Aysen Gurcan, a 52-year-old academic, was appointed yesterday to be the minister in charge of family and social policies in the provisional government of Prime Minister Ahmet Davutoglu that will run the country until November 1 elections.

Gurcan, a mother of three, is a member of the board of the Foundation for Youth and Education (TURGEV).

Davutoğlu submitted the composition of the new government to Erdoğan at 7.10 p.m. local time.

Since Tuesday, the prime minister has been making efforts to form a provisional government that will run Turkey until early election is held on Nov. 1.

The June 7 election saw a stalemate with no party winning the majority necessary to form a single party government. Coalition talks between the Justice and Development Party (AK Party) and the other three parliamentary parties had not produced any result.

All but one party – the pro-Kurdish Peoples’ Democratic Party – had refused to join the caretaker government.

There are 25 ministry positions in the Turkish government.

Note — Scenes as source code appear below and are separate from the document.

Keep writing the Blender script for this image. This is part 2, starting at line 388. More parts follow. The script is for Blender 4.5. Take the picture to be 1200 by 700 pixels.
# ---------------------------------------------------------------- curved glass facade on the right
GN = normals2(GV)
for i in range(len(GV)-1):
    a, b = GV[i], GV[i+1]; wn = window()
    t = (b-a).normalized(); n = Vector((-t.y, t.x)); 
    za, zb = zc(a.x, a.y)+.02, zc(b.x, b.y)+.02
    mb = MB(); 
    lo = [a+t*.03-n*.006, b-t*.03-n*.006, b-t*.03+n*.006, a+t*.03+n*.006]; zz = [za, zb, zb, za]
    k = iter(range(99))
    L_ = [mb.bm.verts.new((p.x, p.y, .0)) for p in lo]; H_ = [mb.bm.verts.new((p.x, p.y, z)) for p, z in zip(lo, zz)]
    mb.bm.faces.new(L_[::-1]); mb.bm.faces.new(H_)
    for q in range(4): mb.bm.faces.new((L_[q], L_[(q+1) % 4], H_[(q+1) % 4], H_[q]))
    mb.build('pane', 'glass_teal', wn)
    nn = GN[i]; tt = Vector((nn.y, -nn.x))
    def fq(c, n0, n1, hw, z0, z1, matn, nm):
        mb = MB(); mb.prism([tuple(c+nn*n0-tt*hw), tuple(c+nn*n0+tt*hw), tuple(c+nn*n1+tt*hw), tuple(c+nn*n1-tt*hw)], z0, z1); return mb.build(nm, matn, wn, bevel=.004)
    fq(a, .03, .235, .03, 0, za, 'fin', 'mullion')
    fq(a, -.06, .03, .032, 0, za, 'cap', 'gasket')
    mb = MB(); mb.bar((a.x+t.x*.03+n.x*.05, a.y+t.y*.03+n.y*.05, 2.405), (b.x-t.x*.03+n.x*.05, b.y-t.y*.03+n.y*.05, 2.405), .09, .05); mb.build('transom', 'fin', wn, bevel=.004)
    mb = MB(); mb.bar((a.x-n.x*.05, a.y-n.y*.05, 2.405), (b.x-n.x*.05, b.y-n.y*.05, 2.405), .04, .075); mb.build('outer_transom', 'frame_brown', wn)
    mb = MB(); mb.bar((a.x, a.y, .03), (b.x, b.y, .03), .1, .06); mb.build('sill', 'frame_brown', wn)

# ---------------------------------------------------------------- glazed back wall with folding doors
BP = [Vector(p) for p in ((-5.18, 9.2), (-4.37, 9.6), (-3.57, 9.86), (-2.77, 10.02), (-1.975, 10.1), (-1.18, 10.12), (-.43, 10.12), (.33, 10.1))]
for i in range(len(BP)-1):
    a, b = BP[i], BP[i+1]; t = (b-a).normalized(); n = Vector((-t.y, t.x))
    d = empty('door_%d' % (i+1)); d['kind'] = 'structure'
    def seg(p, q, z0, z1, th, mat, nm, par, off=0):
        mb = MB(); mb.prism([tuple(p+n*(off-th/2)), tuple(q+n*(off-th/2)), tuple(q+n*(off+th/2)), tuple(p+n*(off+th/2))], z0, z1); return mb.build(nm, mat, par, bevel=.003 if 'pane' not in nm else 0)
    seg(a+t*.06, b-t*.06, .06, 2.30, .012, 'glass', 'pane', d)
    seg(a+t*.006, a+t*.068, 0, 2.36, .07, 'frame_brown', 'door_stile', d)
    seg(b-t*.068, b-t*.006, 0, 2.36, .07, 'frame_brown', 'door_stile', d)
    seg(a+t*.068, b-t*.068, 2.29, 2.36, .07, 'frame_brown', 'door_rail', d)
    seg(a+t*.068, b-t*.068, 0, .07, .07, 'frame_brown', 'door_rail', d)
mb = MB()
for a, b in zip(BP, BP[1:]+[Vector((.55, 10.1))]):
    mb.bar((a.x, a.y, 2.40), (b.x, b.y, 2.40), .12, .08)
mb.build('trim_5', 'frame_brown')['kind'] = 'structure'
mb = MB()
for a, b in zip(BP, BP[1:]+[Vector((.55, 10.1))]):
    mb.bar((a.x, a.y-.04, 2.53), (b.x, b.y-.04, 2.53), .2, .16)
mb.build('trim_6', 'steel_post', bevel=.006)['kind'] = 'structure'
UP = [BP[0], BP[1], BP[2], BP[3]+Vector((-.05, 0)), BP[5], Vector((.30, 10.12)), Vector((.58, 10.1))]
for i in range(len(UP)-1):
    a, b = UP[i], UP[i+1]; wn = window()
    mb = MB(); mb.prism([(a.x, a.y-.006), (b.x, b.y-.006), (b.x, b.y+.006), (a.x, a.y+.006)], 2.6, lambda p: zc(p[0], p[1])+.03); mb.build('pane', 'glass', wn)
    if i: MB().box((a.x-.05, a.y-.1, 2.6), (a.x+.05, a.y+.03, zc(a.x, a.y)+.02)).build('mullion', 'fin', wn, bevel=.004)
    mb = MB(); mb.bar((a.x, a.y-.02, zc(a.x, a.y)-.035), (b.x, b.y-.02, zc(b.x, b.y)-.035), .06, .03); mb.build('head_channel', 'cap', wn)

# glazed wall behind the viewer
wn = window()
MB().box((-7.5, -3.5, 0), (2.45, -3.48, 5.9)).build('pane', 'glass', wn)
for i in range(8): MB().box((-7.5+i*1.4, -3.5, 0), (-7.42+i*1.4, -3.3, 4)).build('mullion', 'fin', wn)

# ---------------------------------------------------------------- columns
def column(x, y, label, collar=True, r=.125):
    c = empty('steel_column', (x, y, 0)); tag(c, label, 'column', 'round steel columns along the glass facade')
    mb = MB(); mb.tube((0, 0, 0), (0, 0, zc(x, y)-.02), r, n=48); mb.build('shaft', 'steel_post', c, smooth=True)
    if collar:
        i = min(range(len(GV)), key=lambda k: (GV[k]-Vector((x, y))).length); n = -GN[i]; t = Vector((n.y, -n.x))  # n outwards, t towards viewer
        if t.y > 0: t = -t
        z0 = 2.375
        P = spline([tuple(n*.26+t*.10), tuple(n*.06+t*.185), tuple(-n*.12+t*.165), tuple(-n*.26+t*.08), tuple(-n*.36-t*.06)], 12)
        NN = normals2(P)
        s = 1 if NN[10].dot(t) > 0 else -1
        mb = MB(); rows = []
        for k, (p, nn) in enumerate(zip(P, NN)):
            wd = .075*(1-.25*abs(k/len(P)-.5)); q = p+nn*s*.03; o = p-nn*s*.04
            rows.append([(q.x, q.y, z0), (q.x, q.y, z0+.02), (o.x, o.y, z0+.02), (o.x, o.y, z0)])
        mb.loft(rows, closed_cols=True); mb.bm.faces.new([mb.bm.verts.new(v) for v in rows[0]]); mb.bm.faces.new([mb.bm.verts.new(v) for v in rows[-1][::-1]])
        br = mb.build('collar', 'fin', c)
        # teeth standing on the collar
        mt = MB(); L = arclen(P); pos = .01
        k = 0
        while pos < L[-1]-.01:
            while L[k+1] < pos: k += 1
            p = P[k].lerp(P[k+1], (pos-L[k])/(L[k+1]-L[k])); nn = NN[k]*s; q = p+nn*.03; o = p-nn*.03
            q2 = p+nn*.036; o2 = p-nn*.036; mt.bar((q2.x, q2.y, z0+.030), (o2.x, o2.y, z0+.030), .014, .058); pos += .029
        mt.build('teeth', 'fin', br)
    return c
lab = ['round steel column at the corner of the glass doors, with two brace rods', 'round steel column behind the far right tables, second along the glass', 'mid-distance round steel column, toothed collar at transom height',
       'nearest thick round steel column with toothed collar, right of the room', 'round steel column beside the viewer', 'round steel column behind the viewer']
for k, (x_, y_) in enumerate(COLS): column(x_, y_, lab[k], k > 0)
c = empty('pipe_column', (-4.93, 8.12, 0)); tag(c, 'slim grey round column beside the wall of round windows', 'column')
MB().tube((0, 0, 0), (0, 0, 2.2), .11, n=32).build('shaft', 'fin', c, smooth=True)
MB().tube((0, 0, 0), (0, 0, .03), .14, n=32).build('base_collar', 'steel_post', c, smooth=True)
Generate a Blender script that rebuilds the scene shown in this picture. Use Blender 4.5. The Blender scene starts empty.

Three vital portfolios – interior, transport and justice – will be allotted to non-partisan figures while 11 posts were to go to the AK Party with opposition parties supposed to take the remaining 11.

Hijab, an obligatory code of dress, has been banned in public buildings, universities, schools and government buildings in Muslim-majority Turkey since shortly after a 1980 military coup.

Turkey’s secular elite, including army generals, judges and university rectors, staunchly oppose easing the hijab ban.

In 2008, Erdogan’s Justice and Development Party (AK) passed a constitutional change easing restrictions on hijab at university.

Later in November 2012, Turkey has lifted a decades-long ban on wearing hijab in Islamic schools.